Work required: Report how many lines in the listing below include the word "from". Write nothing besides the number.

##### Input for this task

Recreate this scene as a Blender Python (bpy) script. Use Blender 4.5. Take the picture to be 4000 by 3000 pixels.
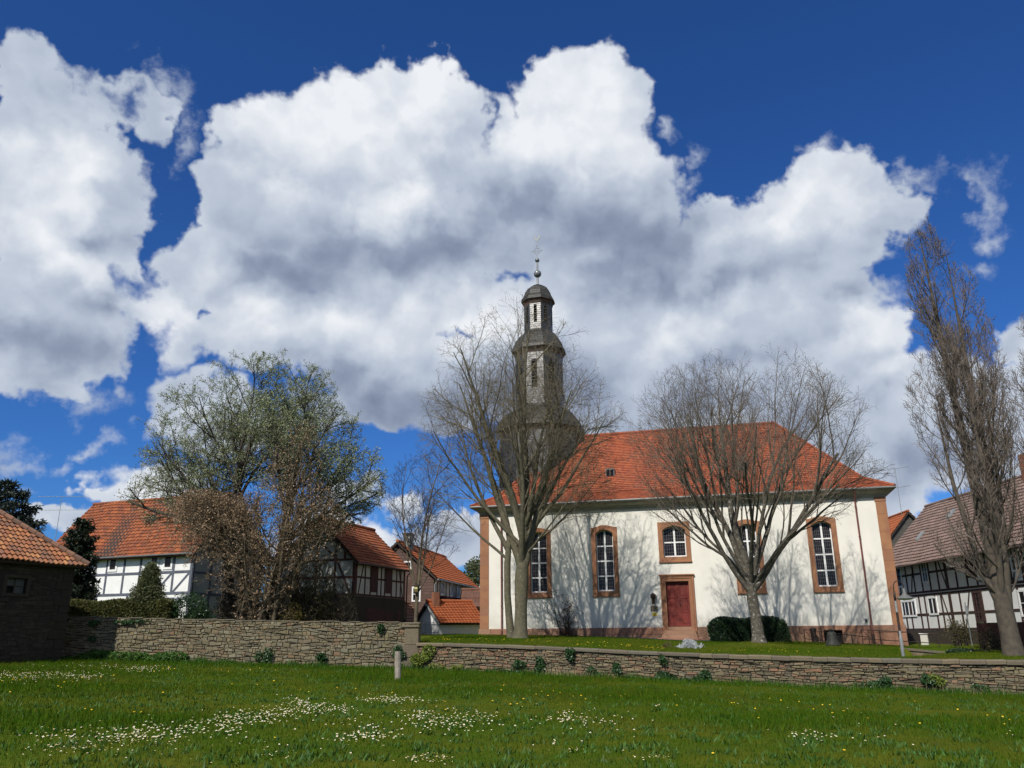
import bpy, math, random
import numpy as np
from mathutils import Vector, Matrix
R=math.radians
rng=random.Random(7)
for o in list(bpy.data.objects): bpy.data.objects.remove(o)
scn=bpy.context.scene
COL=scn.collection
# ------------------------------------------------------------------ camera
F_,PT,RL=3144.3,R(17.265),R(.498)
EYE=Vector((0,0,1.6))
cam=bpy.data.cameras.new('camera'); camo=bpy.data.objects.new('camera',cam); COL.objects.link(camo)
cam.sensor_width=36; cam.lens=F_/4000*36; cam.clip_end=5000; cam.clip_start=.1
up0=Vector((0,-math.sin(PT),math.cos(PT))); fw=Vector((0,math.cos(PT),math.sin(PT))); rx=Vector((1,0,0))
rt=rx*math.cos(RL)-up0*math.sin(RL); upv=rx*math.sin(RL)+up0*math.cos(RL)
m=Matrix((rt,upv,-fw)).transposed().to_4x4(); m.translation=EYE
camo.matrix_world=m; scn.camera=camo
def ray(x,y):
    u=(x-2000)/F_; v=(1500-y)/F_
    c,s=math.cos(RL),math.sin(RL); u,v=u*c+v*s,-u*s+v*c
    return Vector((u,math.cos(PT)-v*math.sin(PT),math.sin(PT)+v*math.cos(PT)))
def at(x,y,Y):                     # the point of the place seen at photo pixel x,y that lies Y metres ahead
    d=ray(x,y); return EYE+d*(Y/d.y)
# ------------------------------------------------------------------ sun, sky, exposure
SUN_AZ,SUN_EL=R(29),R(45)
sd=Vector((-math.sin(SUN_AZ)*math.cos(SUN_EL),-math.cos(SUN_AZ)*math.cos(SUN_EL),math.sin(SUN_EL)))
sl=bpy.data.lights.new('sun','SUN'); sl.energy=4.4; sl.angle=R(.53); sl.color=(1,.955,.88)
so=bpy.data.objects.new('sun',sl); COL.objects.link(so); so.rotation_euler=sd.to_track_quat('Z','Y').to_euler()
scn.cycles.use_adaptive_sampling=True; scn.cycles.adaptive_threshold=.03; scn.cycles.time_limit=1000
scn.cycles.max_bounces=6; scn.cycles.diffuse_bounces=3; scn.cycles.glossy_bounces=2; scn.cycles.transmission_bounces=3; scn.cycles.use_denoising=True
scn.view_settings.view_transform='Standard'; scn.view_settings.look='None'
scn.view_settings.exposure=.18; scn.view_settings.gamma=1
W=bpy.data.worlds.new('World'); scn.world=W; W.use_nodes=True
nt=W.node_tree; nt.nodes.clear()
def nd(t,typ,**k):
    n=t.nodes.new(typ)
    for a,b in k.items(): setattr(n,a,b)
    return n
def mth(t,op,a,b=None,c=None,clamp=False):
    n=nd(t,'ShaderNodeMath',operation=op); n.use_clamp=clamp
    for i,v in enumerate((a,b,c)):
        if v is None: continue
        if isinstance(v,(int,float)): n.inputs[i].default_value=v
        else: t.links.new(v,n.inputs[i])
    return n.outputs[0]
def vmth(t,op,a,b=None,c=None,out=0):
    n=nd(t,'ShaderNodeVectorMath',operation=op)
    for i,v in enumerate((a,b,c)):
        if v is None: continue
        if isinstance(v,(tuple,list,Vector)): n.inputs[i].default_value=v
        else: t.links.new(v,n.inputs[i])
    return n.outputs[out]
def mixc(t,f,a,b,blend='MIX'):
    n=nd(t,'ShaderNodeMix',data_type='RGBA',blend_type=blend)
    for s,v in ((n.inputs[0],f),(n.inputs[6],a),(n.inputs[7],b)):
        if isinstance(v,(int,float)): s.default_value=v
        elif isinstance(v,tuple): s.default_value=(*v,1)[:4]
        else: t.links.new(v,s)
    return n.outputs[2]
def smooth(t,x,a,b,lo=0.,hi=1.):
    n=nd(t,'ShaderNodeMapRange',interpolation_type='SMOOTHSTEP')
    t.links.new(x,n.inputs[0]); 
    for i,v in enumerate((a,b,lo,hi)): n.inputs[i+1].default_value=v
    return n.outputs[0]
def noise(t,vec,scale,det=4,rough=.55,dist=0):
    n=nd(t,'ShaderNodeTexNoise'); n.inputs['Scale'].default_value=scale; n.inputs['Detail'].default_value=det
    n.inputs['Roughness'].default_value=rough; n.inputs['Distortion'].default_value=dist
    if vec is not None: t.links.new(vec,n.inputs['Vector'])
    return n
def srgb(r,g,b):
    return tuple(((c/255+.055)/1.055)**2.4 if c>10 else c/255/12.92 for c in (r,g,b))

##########
##### Input for this task

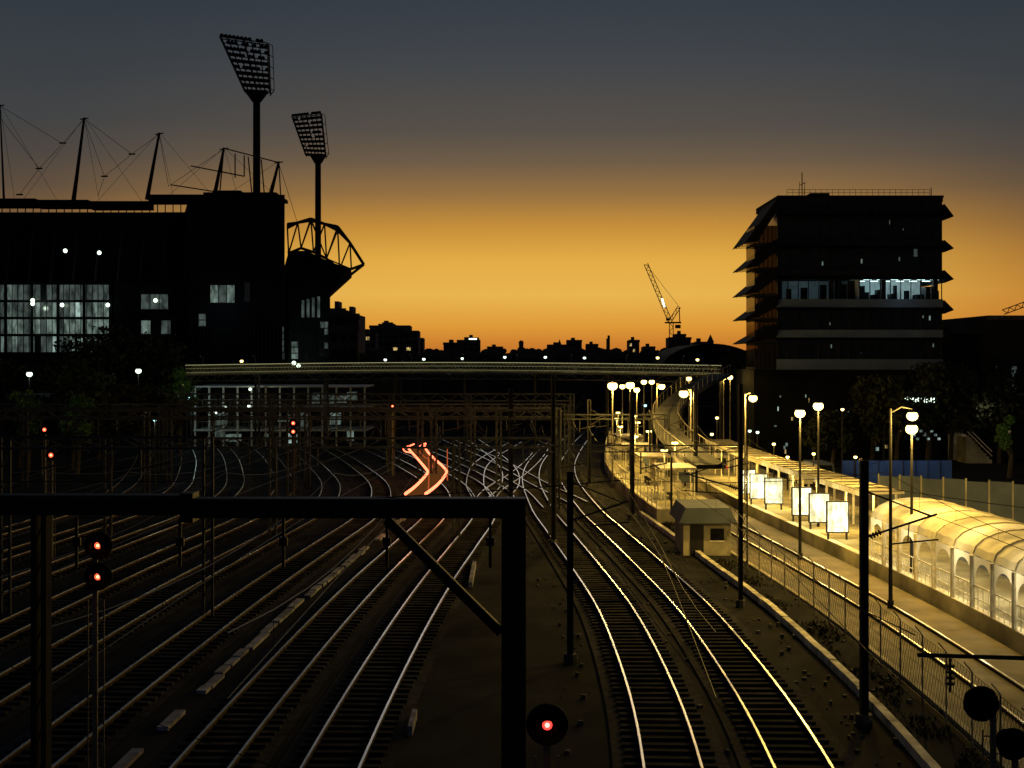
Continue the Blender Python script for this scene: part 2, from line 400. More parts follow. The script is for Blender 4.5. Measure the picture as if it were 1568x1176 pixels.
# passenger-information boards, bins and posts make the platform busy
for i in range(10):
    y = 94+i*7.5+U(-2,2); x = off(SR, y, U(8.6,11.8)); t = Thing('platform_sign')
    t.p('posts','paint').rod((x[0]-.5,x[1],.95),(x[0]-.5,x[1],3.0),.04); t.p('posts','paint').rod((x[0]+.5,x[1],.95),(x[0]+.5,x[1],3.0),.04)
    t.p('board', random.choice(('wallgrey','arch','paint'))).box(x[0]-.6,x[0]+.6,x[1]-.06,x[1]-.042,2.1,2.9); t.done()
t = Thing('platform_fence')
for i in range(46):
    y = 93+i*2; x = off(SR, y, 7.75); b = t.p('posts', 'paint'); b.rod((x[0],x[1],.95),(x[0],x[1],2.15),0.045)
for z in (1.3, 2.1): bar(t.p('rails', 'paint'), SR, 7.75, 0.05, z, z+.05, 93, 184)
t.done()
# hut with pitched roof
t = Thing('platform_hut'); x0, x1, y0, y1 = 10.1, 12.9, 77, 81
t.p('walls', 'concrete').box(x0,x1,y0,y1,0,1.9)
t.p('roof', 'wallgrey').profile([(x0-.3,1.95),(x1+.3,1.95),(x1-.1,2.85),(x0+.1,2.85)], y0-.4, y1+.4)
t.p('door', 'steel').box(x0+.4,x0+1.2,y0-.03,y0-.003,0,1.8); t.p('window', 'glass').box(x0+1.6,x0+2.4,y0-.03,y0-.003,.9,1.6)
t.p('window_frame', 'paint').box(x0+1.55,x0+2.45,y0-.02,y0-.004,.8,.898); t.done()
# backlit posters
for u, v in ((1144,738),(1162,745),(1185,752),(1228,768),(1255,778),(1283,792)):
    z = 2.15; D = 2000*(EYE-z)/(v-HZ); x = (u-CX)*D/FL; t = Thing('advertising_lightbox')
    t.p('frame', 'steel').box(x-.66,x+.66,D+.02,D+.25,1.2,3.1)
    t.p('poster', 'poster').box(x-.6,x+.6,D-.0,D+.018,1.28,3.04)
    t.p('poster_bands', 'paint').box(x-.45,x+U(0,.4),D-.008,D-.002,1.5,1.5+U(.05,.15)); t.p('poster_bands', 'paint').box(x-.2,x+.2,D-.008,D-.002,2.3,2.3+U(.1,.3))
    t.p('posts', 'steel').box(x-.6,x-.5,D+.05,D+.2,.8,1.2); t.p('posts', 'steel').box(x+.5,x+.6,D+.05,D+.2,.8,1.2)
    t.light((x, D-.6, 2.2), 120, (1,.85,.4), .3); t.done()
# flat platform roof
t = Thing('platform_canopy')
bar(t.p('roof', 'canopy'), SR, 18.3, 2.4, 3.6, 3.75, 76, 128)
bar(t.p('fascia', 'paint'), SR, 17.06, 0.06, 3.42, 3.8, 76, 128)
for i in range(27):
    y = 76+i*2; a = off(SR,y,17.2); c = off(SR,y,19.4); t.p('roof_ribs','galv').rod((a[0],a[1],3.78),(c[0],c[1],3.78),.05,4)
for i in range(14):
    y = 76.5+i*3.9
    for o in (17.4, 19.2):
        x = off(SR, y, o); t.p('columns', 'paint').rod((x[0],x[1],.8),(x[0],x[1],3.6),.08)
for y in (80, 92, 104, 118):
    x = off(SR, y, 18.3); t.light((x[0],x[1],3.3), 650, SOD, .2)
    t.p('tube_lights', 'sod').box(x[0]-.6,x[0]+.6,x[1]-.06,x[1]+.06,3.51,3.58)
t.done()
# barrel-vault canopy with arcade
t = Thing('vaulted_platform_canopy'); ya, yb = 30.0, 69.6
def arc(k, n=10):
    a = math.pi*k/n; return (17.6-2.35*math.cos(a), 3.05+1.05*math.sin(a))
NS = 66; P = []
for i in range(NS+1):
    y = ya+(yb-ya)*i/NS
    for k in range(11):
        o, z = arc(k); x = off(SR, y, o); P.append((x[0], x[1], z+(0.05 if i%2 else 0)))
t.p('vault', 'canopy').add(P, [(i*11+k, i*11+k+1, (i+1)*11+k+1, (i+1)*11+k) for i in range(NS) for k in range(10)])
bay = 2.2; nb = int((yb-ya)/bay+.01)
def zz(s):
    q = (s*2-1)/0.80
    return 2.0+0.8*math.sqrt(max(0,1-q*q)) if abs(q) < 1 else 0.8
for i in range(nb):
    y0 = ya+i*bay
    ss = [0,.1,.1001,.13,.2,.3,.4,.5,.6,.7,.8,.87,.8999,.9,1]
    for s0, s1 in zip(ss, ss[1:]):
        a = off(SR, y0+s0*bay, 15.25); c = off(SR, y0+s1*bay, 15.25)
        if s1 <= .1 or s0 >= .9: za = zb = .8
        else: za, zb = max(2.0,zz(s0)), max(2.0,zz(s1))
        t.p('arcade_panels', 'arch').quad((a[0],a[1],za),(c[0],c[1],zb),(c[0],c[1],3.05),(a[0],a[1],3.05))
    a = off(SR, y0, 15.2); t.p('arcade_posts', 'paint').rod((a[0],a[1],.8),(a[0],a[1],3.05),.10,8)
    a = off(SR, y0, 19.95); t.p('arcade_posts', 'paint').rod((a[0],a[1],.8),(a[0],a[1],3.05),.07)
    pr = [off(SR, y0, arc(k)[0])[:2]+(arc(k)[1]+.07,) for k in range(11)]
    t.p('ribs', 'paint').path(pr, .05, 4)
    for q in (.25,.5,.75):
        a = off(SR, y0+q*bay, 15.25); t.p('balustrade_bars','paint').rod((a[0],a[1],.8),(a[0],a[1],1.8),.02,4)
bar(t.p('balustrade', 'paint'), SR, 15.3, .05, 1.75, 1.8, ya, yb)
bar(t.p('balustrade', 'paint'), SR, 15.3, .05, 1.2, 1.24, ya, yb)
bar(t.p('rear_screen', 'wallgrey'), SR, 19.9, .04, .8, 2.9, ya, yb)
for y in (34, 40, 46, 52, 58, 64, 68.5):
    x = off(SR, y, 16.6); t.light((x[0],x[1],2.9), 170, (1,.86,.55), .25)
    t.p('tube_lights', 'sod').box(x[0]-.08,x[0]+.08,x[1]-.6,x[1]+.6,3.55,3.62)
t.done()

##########
##### Input for this task

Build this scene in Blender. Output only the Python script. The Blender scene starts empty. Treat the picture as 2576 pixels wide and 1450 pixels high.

##########

Result of this task: 2